Le choix des mots n'est jamais innocent en politique, surtout lorsqu'il s'agit de résumer en un bref slogan tout un programme politique. En intitulant sa plate-forme électorale «Reconstruisons notre Québec» plutôt que «Construisons notre Québec», le Parti québécois dit bien ce que sera sa priorité une fois qu'il sera porté au pouvoir.
Les adversaires du Parti québécois avaient bien hâte de pouvoir mesurer la place qu'occuperait la construction du pays dans le programme péquiste et de voir comment son chef, André Boisclair, arriverait à concilier toutes les tendances au sein du camp souverainiste. Sur ce point, il semble avoir réussi à plaire à Dieu et à son père tout à la fois.
Occultée, la souveraineté ne l'est pas dans ce programme contrairement à ce que certains souverainistes craignaient. Elle occupe les quatre premières pages du programme qui décrit la démarche qu'il suivra pour réaliser son projet de faire du Québec un pays. On retrouve pour l'essentiel le cheminement adopté au congrès de juin 2005.
André Boisclair imprime toutefois sa marque. Partisan d'une accession ordonnée à l'indépendance, il a retenu la suggestion faite par Louis Bernard au moment de la course au leadership de se plier aux prescriptions de la Cour suprême sur le processus d'accession à la souveraineté. Il n'y aura pas de déclaration unilatérale d'indépendance au lendemain d'un référendum. Une proclamation d'indépendance ne viendrait qu'au terme d'une négociation d'un an avec Ottawa. La clarification est importante.
Quant au référendum, la plate-forme précise qu'«un gouvernement du PQ est résolu à tenir une consultation populaire sur la souveraineté le plus tôt possible dans son premier mandat». Le mot «résolu» est à souligner. S'il est déterminé à tenir ce référendum, le PQ d'André Boisclair ne s'y engage pas formellement. À noter que la tenue d'un référendum ne fait d'ailleurs pas partie de la liste des engagements électoraux. Cela est sage. Le chef péquiste devait se préserver une nécessaire marge de manoeuvre pour repousser la tenue d'un référendum si les conditions n'étaient pas propices.
A été aussi écartée l'idée de faire de ce scrutin une élection quasi référendaire en s'y présentant avec un programme de pays.
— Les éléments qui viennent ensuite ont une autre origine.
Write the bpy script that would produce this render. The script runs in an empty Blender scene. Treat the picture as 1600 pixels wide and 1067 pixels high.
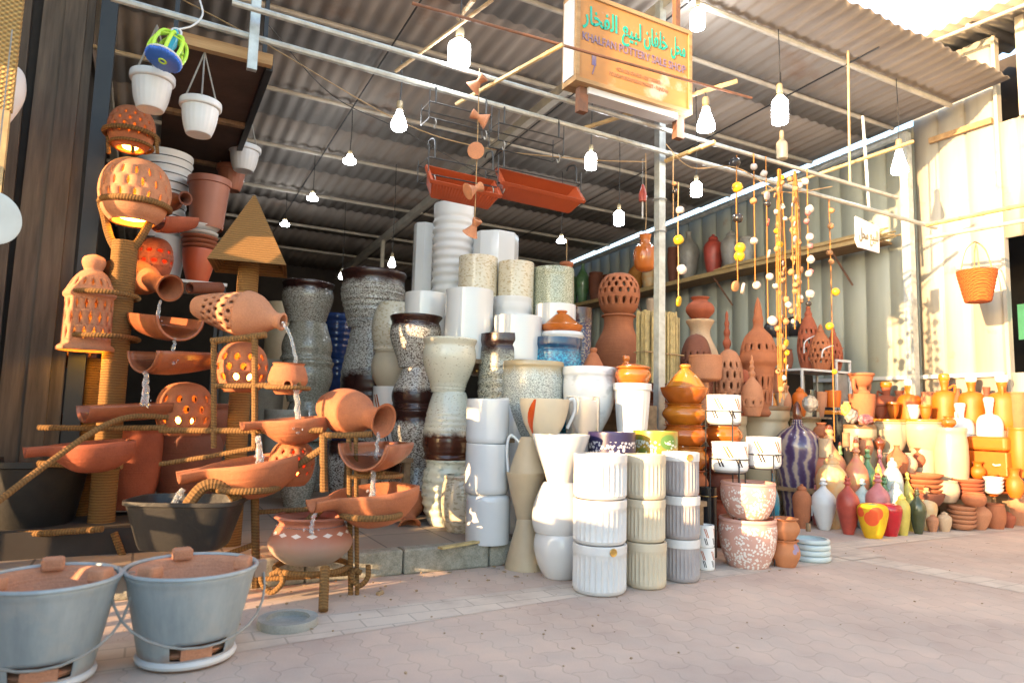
import bpy, bmesh, math, random
from mathutils import Vector, Matrix
random.seed(7)
rad = math.radians
SC = bpy.context.scene
COL = SC.collection
PI = math.pi

# ---------------------------------------------------------------- camera, sky, sun, exposure
F, CX, CY, EYE = 1067.0, 800.0, 533.5, 0.9
YAW, PIT, ROL = rad(28), rad(6), rad(1.5)
fw = Vector((math.sin(YAW) * math.cos(PIT), math.cos(YAW) * math.cos(PIT), math.sin(PIT)))
rt0 = Vector((math.cos(YAW), -math.sin(YAW), 0))
up0 = rt0.cross(fw)
rt = rt0 * math.cos(ROL) + up0 * math.sin(ROL)
up = up0 * math.cos(ROL) - rt0 * math.sin(ROL)
cd = bpy.data.cameras.new('camera'); cam = bpy.data.objects.new('camera', cd); COL.objects.link(cam)
cam.matrix_world = Matrix(((rt.x, up.x, -fw.x, 0), (rt.y, up.y, -fw.y, 0), (rt.z, up.z, -fw.z, EYE), (0, 0, 0, 1)))
cd.sensor_width = 36; cd.lens = 36 * F / 1600; cd.clip_start = 0.05; cd.clip_end = 2000
cd.dof.use_dof = True; cd.dof.focus_distance = 4.5; cd.dof.aperture_fstop = 2.2
SC.camera = cam
SUN_AZ, SUN_EL = rad(255), rad(10)            # where the sun stands, from +Y towards +X
W = bpy.data.worlds.new('World'); SC.world = W; W.use_nodes = True
wn = W.node_tree
sky = wn.nodes.new('ShaderNodeTexSky'); sky.sky_type = 'NISHITA'; sky.sun_disc = False
sky.sun_elevation = SUN_EL; sky.sun_rotation = SUN_AZ; sky.air_density = 1.0; sky.dust_density = 0.6; sky.ozone_density = 1.0
wn.links.new(sky.outputs[0], wn.nodes['Background'].inputs[0])
wn.nodes['Background'].inputs[1].default_value = 0.15
sl = bpy.data.lights.new('sun', 'SUN'); sl.energy = 2.8; sl.angle = rad(0.5); sl.color = (1.0, 0.64, 0.33)
so = bpy.data.objects.new('sun', sl); COL.objects.link(so)
sdir = Vector((-math.sin(SUN_AZ) * math.cos(SUN_EL), -math.cos(SUN_AZ) * math.cos(SUN_EL), -math.sin(SUN_EL)))
so.rotation_euler = sdir.to_track_quat('-Z', 'Y').to_euler(); so.location = (-6, -2, 6)
SC.view_settings.view_transform = 'Standard'; SC.view_settings.look = 'None'
SC.view_settings.exposure = 2.65; SC.view_settings.gamma = 1.0
SC.render.engine = 'CYCLES'
SC.cycles.use_denoising = True
SC.cycles.max_bounces = 8; SC.cycles.diffuse_bounces = 4
SC.cycles.sample_clamp_indirect = 6

# ---------------------------------------------------------------- a pixel of the photo as a point at a real depth
fh = Vector((math.sin(YAW), math.cos(YAW), 0))
CAM = Vector((0, 0, EYE))
def ray(u, v): return fw + rt * ((u - CX) / F) + up * ((CY - v) / F)
def at(u, v, d):
    r = ray(u, v); return CAM + r * (d / r.dot(fh))
def gnd(u, v, z=0.0):
    r = ray(u, v); return CAM + r * ((z - EYE) / r.z)
def onY(u, v, y):
    r = ray(u, v); return CAM + r * (y / r.y)
def onX(u, v, x):
    r = ray(u, v); return CAM + r * (x / r.x)
def px(u, w, d):                              # metres that w pixels span at column u, depth d
    return w * d / F / math.sqrt(1 + ((u - CX) / F) ** 2)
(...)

André Boisclair s'en est tenu à la tradition de son parti qui a toujours été de mettre en avant un programme de gouvernement. Le choix de «Reconstruisons notre Québec» comme slogan électoral confirme qu'il s'agit d'abord de remplacer un gouvernement qui, au cours des quatre dernières années, a adopté des mesures impopulaires. Cela confirme aussi que ce sera sa priorité s'il est élu.
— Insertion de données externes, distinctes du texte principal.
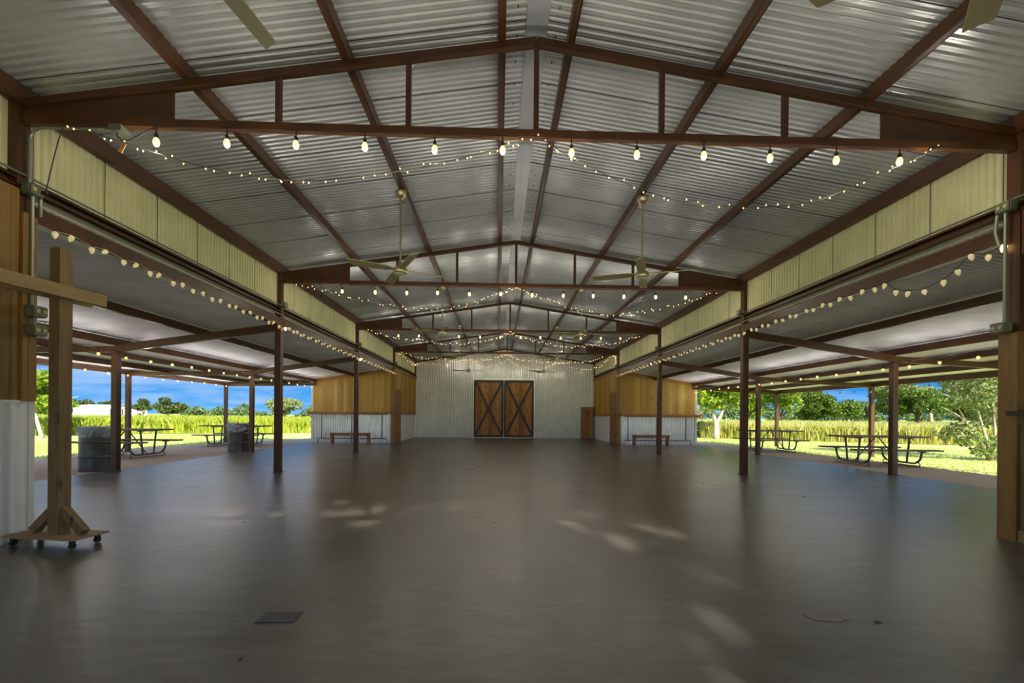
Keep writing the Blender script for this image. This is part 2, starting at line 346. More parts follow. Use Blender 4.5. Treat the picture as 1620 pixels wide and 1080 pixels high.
# ------------------------------------------------------------------ nave roof
RY0, RY1 = Y0 - 0.35, Y[4] + 0.25
bm = BM()
for s in (-1, 1):
    dx = Vector((s * 1.0, 0, -0.155)); n = Vector((0, 0, 1))
    corr(bm, (0, RY0, roofz(0)), (0, 1, 0), dx, RY1 - RY0, 0.10, 6.35, (0, 0, -1), 0.0975, 0.022, seam=0.975, seam_off=0.55, rib='box')
obj('ceiling', bm, [M['galv'], M['seam']], kind='structure')
bm = BM()
for s in (-1, 1):
    vs = [bm.verts.new(p) for p in ((0, RY0, roofz(0) - 0.03), (s * 0.13, RY0, roofz(0) - 0.052), (s * 0.13, RY1, roofz(0) - 0.052), (0, RY1, roofz(0) - 0.03))]; bm.faces.new(vs)
    vs = [bm.verts.new(p) for p in ((0, RY0, roofz(0) + 0.03), (s * 0.3, RY0, roofz(0.3) + 0.03), (s * 0.3, RY1, roofz(0.3) + 0.03), (0, RY1, roofz(0) + 0.03))]; bm.faces.new(vs)
for yy in (7.6, 13.6, 19.6, 25.6): box(bm, -0.135, 0.135, yy, yy + 0.02, roofz(0) - 0.062, roofz(0) - 0.05)
obj('trim_1', bm, M['ridge'], kind='structure')
# roof screws either side of the ridge
bm = BM()
yy = Y0
while yy < 20:
    for x in (-0.24, 0.24): box(bm, x - 0.006, x + 0.006, yy, yy + 0.012, roofz(0.24) - 0.05, roofz(0.24) - 0.01)
    yy += 0.39
obj('roof_screw', bm, M['black'], label='small dark screw tips poking through the roof sheets beside the ridge cap', cat='screws', kind='stuff')

# purlins: C sections under the roof sheets
PX = [('ridge', 0.42, 'nearest the ridge'), ('upper', 2.28, 'second down from the ridge'), ('lower', 4.15, 'third down from the ridge'), ('eave', 6.03, 'at the eave above the ribbed panels')]
def cbeam(bm, p0, p1, w, h, lip=0.03, th=0.012, face=1, mi=0):
    """longitudinal C channel along Y at x,z centre; open side towards face*X"""
    x, y0, z = p0; y1 = p1[1]
    box(bm, x - face * w / 2 - th / 2, x - face * w / 2 + th / 2, y0, y1, z - h / 2, z + h / 2, mi)
    for sg in (-1, 1):
        a, b = sorted((x - face * w / 2, x + face * w / 2)); box(bm, a, b, y0, y1, z + sg * (h / 2) - (th if sg > 0 else 0), z + sg * (h / 2) + (0 if sg > 0 else th), mi)
        c_, d_ = sorted((x + face * w / 2 - th, x + face * w / 2)); box(bm, c_, d_, y0, y1, *( (z + h / 2 - lip, z + h / 2) if sg > 0 else (z - h / 2, z - h / 2 + lip)), mi)
for s in (-1, 1):
    for nm, x, desc in PX:
        bm = BM(); hh = 0.17 if nm != 'eave' else 0.23
        zc = topz(x) + hh / 2 if nm != 'eave' else topz(x) + 0.16 - hh / 2
        cbeam(bm, (s * x, Y0, zc), (0, Y[4], 0), 0.075, hh - 0.006, face=s if nm != 'ridge' else s)
        obj('roof_purlin', bm, st, label='brown steel purlin under the %s roof slope, %s' % (SIDE[s], desc), cat='beam', group='roof purlins of the main hall')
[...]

L'idée de «reconstruire» vient conforter l'insatisfaction de nombre d'électeurs à l'endroit du gouvernement Charest. On ne va toutefois pas jusqu'à proposer de faire table rase des politiques libérales. Si on s'engage à annuler la vente du mont Orford ou encore à revoir certains éléments de la loi 142 qui a imposé les conditions de travail aux employés du secteur public, on maintient par contre l'augmentation à 7 $ par jour du tarif des CPE tant décriée au moment où elle fut décrétée.
Les engagements péquistes se déclinent en sept chantiers qui couvrent tous les champs d'intervention de l'État québécois. Là où le PQ se singularise tout particulièrement, c'est avec cette promesse de tenir un journal de bord qui permettra de présenter une fois l'an le degré d'avancement de l'agenda référendaire et des sept chantiers. Promesse exigeante s'il en est, mais on y gagnerait énormément en transparence si elle était tenue.
L'empreinte personnelle d'André Boisclair sur ces sept chantiers est moins évidente que sur la stratégie référendaire. Si on retrouve en tête de liste des chantiers l'éducation dont il avait fait le thème principal de sa campagne au leadership, transparaissent par contre à beaucoup d'endroits les compromis faits avec les diverses tendances au sein de son parti. L'illustre particulièrement le chapitre des relations de l'État avec ses employés syndiqués. On peut s'en étonner, mais c'est conforme à ce que le PQ a toujours été, une large coalition dominée par la gauche. Même si André Boisclair aurait aimé tirer son parti un peu plus à droite, il demeure campé là où il a toujours été, au centre gauche, avec un programme social-démocrate soutenant le développement économique et le développement social.